**What to do**
In the listing below, find the line holding "The Blender Python" and the line holding "for o in list(fac.children)+list(off.children): pass". Write out those two lines and all lines between, exactly, and nothing more.

--- Start of Data rows ---

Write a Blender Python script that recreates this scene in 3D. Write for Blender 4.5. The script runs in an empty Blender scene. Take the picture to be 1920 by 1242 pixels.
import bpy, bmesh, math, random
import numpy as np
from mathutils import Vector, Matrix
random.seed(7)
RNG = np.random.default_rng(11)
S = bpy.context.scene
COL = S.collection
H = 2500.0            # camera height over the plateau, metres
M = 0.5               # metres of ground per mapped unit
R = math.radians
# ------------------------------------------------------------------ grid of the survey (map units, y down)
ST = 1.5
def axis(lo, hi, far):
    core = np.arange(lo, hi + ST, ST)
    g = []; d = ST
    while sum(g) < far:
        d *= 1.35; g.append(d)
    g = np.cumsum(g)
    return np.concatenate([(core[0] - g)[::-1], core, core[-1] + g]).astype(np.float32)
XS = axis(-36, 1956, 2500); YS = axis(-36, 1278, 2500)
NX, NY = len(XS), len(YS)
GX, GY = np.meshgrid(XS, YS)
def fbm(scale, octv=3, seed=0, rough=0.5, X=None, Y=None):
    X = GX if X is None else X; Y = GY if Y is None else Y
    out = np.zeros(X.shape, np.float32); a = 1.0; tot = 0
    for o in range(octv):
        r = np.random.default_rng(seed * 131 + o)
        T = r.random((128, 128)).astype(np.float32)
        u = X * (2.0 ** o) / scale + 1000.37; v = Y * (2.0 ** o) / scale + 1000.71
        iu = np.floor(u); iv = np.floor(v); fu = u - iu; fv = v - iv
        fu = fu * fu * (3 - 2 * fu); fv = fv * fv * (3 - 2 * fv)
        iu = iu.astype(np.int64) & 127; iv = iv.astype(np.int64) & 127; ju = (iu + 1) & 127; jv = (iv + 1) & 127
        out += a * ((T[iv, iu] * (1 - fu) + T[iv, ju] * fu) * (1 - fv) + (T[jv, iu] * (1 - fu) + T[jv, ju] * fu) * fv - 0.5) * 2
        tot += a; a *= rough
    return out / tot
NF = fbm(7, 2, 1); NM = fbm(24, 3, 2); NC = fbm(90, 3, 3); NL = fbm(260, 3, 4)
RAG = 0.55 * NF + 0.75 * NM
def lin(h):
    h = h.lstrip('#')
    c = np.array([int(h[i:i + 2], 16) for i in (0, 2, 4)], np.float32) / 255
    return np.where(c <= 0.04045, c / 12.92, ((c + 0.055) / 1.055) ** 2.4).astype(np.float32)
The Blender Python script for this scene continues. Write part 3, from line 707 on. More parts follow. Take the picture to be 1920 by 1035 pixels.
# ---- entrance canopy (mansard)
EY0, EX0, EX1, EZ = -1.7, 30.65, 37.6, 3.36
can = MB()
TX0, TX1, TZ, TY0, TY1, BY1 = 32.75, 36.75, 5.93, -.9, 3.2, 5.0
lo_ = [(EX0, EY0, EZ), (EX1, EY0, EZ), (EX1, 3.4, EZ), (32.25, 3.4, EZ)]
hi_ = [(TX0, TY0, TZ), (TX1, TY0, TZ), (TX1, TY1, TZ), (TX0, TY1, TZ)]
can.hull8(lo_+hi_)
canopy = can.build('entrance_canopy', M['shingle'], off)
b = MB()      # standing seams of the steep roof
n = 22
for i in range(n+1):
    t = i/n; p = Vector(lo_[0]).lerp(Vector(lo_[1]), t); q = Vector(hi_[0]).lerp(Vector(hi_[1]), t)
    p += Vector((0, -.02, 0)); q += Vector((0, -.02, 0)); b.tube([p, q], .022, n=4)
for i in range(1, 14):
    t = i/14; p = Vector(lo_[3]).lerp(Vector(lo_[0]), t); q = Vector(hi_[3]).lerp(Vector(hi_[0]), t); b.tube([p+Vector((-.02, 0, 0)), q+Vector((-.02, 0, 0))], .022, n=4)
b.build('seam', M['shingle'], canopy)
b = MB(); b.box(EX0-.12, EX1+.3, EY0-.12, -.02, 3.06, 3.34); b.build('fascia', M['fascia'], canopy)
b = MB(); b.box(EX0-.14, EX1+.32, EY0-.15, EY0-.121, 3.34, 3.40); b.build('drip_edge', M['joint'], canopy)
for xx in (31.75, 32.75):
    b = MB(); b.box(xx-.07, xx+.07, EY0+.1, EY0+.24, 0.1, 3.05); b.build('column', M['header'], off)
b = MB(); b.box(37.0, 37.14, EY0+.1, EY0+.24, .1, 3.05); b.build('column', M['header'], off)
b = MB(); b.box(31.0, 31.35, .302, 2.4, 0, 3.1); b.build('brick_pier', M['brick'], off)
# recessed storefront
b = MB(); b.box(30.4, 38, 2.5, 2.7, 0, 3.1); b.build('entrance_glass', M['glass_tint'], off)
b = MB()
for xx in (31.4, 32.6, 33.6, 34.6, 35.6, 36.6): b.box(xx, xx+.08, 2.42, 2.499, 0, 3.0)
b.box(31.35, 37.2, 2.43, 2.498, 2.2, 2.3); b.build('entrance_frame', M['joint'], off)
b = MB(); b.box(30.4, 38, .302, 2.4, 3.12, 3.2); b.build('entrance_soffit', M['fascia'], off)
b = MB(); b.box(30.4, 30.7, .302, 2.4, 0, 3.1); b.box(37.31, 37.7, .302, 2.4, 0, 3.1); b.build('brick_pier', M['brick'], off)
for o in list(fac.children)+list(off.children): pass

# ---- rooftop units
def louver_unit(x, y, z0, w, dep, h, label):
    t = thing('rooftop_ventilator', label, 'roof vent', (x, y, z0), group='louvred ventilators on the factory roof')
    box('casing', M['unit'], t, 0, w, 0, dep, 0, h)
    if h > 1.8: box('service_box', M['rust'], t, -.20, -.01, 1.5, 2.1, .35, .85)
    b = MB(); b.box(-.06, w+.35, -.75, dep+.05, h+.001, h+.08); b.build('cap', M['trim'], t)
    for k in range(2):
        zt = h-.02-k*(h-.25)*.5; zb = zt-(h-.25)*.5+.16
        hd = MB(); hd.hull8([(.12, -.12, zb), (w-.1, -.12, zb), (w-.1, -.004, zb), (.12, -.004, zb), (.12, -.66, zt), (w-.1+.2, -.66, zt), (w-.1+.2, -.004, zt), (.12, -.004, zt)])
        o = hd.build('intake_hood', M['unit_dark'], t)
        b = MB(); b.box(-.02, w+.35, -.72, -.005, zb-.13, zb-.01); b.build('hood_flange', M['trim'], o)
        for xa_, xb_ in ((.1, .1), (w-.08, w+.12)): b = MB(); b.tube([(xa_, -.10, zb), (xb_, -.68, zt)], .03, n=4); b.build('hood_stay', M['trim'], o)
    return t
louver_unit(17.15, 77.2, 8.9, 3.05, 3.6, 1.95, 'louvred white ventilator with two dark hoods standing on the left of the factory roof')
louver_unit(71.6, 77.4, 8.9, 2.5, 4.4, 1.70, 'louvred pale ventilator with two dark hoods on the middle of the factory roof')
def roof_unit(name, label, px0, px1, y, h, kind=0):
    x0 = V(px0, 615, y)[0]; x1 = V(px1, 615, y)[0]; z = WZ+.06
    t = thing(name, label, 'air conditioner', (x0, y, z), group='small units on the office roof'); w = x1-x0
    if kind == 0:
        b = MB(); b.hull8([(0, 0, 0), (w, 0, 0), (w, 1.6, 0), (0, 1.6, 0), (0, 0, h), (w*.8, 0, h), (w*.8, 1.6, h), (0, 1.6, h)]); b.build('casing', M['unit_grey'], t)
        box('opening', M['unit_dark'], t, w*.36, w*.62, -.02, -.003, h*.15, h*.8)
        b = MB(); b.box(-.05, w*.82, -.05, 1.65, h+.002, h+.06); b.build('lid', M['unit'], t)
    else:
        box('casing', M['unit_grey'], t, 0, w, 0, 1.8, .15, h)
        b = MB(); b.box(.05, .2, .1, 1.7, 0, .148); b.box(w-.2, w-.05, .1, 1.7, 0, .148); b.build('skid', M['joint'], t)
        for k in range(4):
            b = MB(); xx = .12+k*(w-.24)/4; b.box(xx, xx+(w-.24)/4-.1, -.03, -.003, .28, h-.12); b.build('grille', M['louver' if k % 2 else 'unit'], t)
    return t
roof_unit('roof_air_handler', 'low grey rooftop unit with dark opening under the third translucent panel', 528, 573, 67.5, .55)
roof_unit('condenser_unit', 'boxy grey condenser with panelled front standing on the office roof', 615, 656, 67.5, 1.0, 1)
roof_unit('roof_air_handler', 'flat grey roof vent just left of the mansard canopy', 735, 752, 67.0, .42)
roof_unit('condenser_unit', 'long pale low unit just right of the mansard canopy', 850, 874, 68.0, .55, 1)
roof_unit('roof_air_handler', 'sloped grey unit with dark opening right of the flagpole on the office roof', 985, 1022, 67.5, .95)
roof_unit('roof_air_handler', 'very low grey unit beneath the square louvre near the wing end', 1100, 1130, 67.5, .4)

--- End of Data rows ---

**Exercise output**
The Blender Python script for this scene continues. Write part 3, from line 707 on. More parts follow. Take the picture to be 1920 by 1035 pixels.
# ---- entrance canopy (mansard)
EY0, EX0, EX1, EZ = -1.7, 30.65, 37.6, 3.36
can = MB()
TX0, TX1, TZ, TY0, TY1, BY1 = 32.75, 36.75, 5.93, -.9, 3.2, 5.0
lo_ = [(EX0, EY0, EZ), (EX1, EY0, EZ), (EX1, 3.4, EZ), (32.25, 3.4, EZ)]
hi_ = [(TX0, TY0, TZ), (TX1, TY0, TZ), (TX1, TY1, TZ), (TX0, TY1, TZ)]
can.hull8(lo_+hi_)
canopy = can.build('entrance_canopy', M['shingle'], off)
b = MB()      # standing seams of the steep roof
n = 22
for i in range(n+1):
    t = i/n; p = Vector(lo_[0]).lerp(Vector(lo_[1]), t); q = Vector(hi_[0]).lerp(Vector(hi_[1]), t)
    p += Vector((0, -.02, 0)); q += Vector((0, -.02, 0)); b.tube([p, q], .022, n=4)
for i in range(1, 14):
    t = i/14; p = Vector(lo_[3]).lerp(Vector(lo_[0]), t); q = Vector(hi_[3]).lerp(Vector(hi_[0]), t); b.tube([p+Vector((-.02, 0, 0)), q+Vector((-.02, 0, 0))], .022, n=4)
b.build('seam', M['shingle'], canopy)
b = MB(); b.box(EX0-.12, EX1+.3, EY0-.12, -.02, 3.06, 3.34); b.build('fascia', M['fascia'], canopy)
b = MB(); b.box(EX0-.14, EX1+.32, EY0-.15, EY0-.121, 3.34, 3.40); b.build('drip_edge', M['joint'], canopy)
for xx in (31.75, 32.75):
    b = MB(); b.box(xx-.07, xx+.07, EY0+.1, EY0+.24, 0.1, 3.05); b.build('column', M['header'], off)
b = MB(); b.box(37.0, 37.14, EY0+.1, EY0+.24, .1, 3.05); b.build('column', M['header'], off)
b = MB(); b.box(31.0, 31.35, .302, 2.4, 0, 3.1); b.build('brick_pier', M['brick'], off)
# recessed storefront
b = MB(); b.box(30.4, 38, 2.5, 2.7, 0, 3.1); b.build('entrance_glass', M['glass_tint'], off)
b = MB()
for xx in (31.4, 32.6, 33.6, 34.6, 35.6, 36.6): b.box(xx, xx+.08, 2.42, 2.499, 0, 3.0)
b.box(31.35, 37.2, 2.43, 2.498, 2.2, 2.3); b.build('entrance_frame', M['joint'], off)
b = MB(); b.box(30.4, 38, .302, 2.4, 3.12, 3.2); b.build('entrance_soffit', M['fascia'], off)
b = MB(); b.box(30.4, 30.7, .302, 2.4, 0, 3.1); b.box(37.31, 37.7, .302, 2.4, 0, 3.1); b.build('brick_pier', M['brick'], off)
for o in list(fac.children)+list(off.children): pass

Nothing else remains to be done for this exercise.